“The provisional rate will be set at 75.8%, effective from Thursday,” the statement said.
China, the world’s largest importer of canola – also known as rapeseed – sources nearly all of its supplies of the product from Canada.
“This is huge. Who will pay a 75% deposit to bring Canadian canola to China? It is like telling Canada that we don’t need your canola, thank you very much,” said one Singapore-based oilseed trader.
China’s most active Zhengzhou rapeseed meal futures slid 3%, the biggest daily drop since June 26.
The policy marks a shift from the conciliatory tone struck in June when China’s Premier Li Qiang said there were no deep-seated conflicts of interest between the countries during a phone call with Canadian Prime Minister Mark Carney.
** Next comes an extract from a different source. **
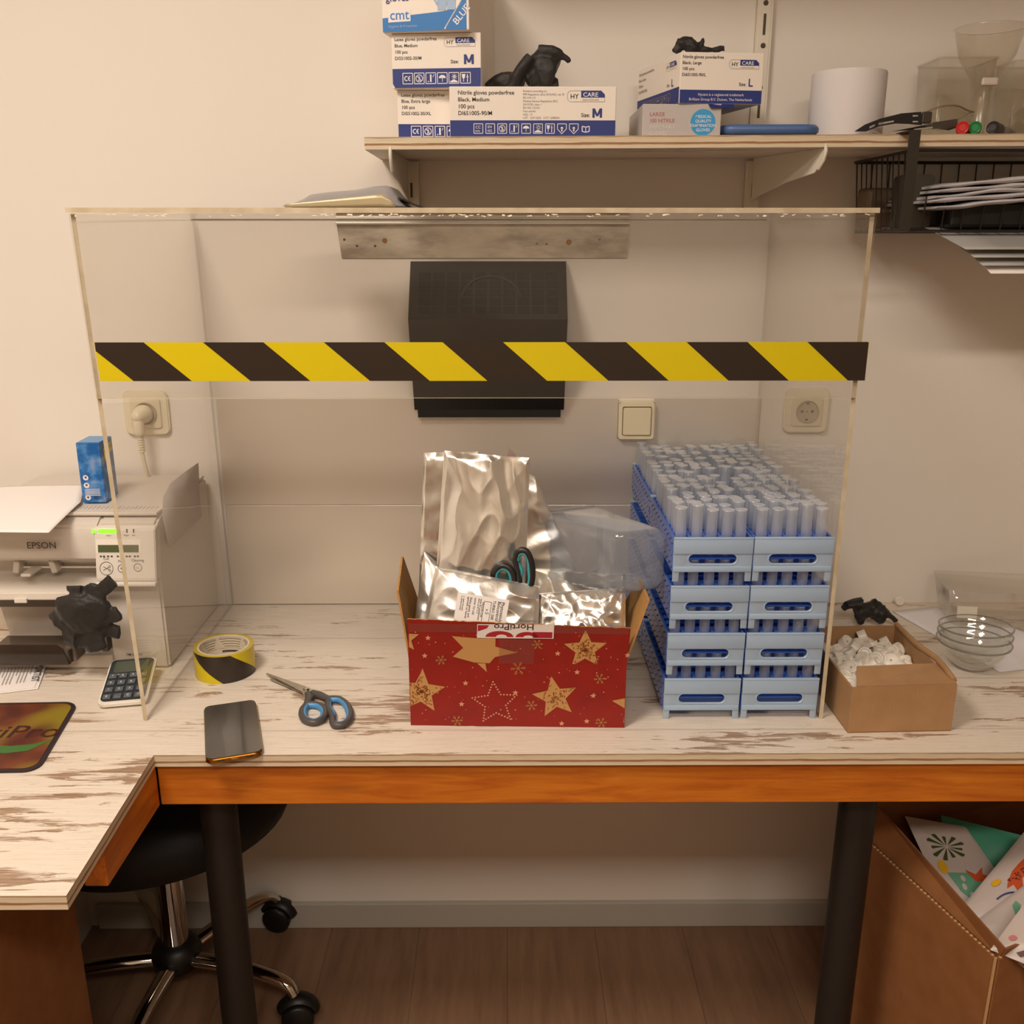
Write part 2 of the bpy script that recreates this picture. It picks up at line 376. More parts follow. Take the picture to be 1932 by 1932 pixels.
def outlet(px, py, label):
    p = pt(px, py); t = thing('wall_outlet', label, 'outlet', (p.x, 0, p.z))
    MB().prism(rr(.082, .082, .012), 0, .009, VT, .002).build('frame', M_cream, t, smooth=40)
    MB().prism(rr(.056, .056, .006), .009, .012, VT, .0008).build('cover_plate', mat('cream_plastic2', 'd3c8aa', .35), t, smooth=40)
    s = MB(); s.lathe([(.0, .0125), (.017, .0125), (.0185, .0128), (.0195, .0155), (.0205, .0155), (.0205, .012)], 40, VT)
    s.build('socket_well', mat('socket_shade', 'a89b7c', .5), t, smooth=40)
    s = MB()
    for dx in (-.0095, .0095): s.lathe([(0, .0126), (.0026, .0126), (.0026, .0132), (0, .0132)], 14, VT @ Matrix.Translation((dx, 0, 0)))
    s.lathe([(0, .0126), (.0014, .0126), (.0014, .013), (0, .013)], 10, VT)
    s.box((0, -.0135, -.015), (.004, .002, .003)).box((0, -.0135, .015), (.004, .002, .003)); s.build('contact', M_ink, t)
    return t, p
outlet(1519, 774, 'empty cream wall socket at the right end of the steel plate')
to, po = outlet(279, 778, 'cream wall socket above the printer with a plug in it')
pl = thing('power_plug', 'cream power plug with cable hanging down behind the printer', 'plug', (po.x-.002, 0, po.z))
MB().lathe([(.0, .016), (.017, .016), (.0175, .02), (.014, .034), (.010, .05), (.006, .054), (0, .055)], 28, VT).build('plug_body', M_cream, pl, smooth=50)
MB().box((0, -.044, -.018), (.018, .018, .036), .007, seg=3).build('plug_neck', M_cream, pl, smooth=60)
s = MB()
for i in range(7): s.lathe([(.0042, 0), (.0062, .001), (.0062, .003), (.0042, .004)], 14, Matrix.Translation((0, -.042, -.066+i*.0046)))
s.build('strain_relief', M_cream, pl, smooth=40)
pts = [(0, -.042, -.036), (0, -.042, -.07), (.001, -.036, -.10), (.0, -.022, -.14), (-.004, -.012, -.18), (-.008, -.010, -.24), (-.010, -.010, -.31), (-.012, -.012, -.42)]
def smooth_path(P, k=6):
    P = [Vector(p) for p in P]; out = []
    for i in range(len(P)-1):
        a, b, c, d = P[max(i-1, 0)], P[i], P[i+1], P[min(i+2, len(P)-1)]
        for q in range(k):
            t = q/k; out.append(.5*((2*b)+(c-a)*t+(2*a-5*b+4*c-d)*t*t+(3*b-a-3*c+d)*t**3))
    return out+[P[-1]]
MB().tube(smooth_path(pts), .0038, 10).build('cable', M_cream, pl, smooth=60)
p = pt(1199, 791); t = thing('light_switch', 'cream rocker light switch set into the steel plate', 'light switch', (p.x, 0, p.z))
MB().prism(rr(.066, .07, .004), 0, .018, VT, .0015).build('frame', M_cream, t, smooth=40)
MB().prism(rr(.0535, .0535, .003), .018, .0183, VT).build('gap', mat('gap_dark', '5b5038', .6), t)
MB().prism(rr(.051, .051, .003), .0183, .0225, VT @ Matrix.Rotation(radians(1), 4, 'X'), .001).build('rocker', M_cream, t, smooth=40)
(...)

The Canadian embassy in Beijing did not immediately respond to a Reuters request for comment.
“This move… will put additional pressure on Canada’s government to sort through trade frictions with China,” said Trivium China agriculture analyst Even Rogers Pay.
“It also provides an opportunity for Australia,” Pay added, which looks set to regain access to the Chinese market with a few test cargoes this year after a years-long freeze in the trade.
Canadian canola exports to China totalled C$5 billion (US$3.63 billion) in 2023, the last full year before the investigation began.
“Separately, China also launched an anti-dumping investigation into pea starch imported from Canada, which will last a year and could be extended for six months,” it said in a statement.